Friday, February 27, 2015

President or Dictator?

I want to start this op-ed by defining four things.

1. President: noun (often initial capital letter) the highest executive officer of a modern republic, as the Chief Executive of the United States.
2. Dictator: noun a person exercising absolute power, especially a ruler who has absolute, unrestricted control in a government without hereditary succession.

3. Rule of law: noun the principle that all people and institutions are subject to and accountable to law that is fairly applied and enforced; the principle of government by law.

4. Dictatorship: noun a country, government, or the form of government in which absolute power is exercised by a dictator.

According to Wikipedia, executive privilege is the power exercised by the President of the United States or other member of the executive office to resist subpoenas or other interventions by the legislative and judicial branches of government to access information or personnel relating to the executive branch.

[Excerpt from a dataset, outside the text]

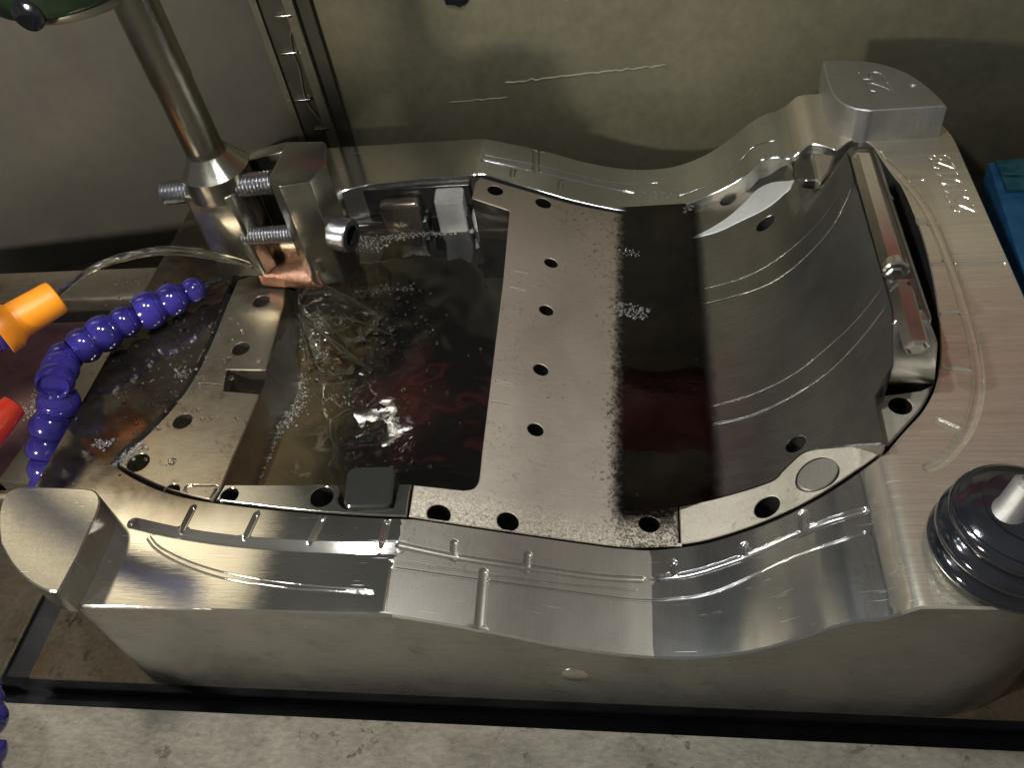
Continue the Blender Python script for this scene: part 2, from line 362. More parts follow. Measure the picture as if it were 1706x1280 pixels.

It is not in the Constitution, but the Supreme Court of the United States ruled it to be an element of the separation of powers doctrine, and/or derived from the supremacy of the executive branch in its own area of constitutional activity.

"In October of 2010 President Obama told the Washington Press Corps that he was not a dictator and thus could not impose immigration reform on his own without Congress," according to Dr. Robert Owens in The History of the Future.

"In 2013 in interviews with Spanish language media he said,'I am not a king' and that he could not impose immigration reform on his own without Congress."

In all, he made this same statement on twenty-two separate occasions. But when he was unable to get Congress to allow him to do what he wanted to--in fact while Congress was in the middle of changing after a vote that gave the majority to Republicans who would most likely not take Mr. Obama's side in the matter--he did exactly what he, a professed constitutional professor, had admitted he could not do. He made law.

Making laws is not the privilege of the executive branch of the United States government. That duty is held by Congress. It is the executive branch's duty to uphold and enforce existing laws.

It may be that you are of the minority who approves of the president's executive action, giving millions of illegal aliens--people who are here not through legal means, but by breaking the laws of our nation--not only privileges normally held by legal citizens, but allowing them to claim back tax revenue to the tune of $35,000 each. Yes, that's right. Because Mr. Obama's actions allow illegal aliens to file taxes, they can--legally--claim back tax revenue, even though they did not contribute to the tax revenue that legal citizens do.

"From recess appointments while Congress is in session to refusing to enforce the laws of the land to unilaterally remaking immigration law, this President is fundamentally transforming our system of government," continues Dr. Owen.

So when Rudy Gulliani stated that President Obama did not love America, I think I have to agree with him. Not that Mr. Obama does not love HIS country. I believe he does. The problem in my mind is which America does he really love? The one in which I grew up, ruled by laws that were changed legally by Congress after the representatives brought the desires of their constituents to bear? Or the one in which presidents have the power to change laws at their whim?

I side with Trey Gowdy who rightly said that while you may like what is happening now, by ignoring the rule of law, you open up a Pandora's Box for the future in which other presidents may take things even further.

So my question is, if a president makes his own laws, what is the difference between him and a dictator?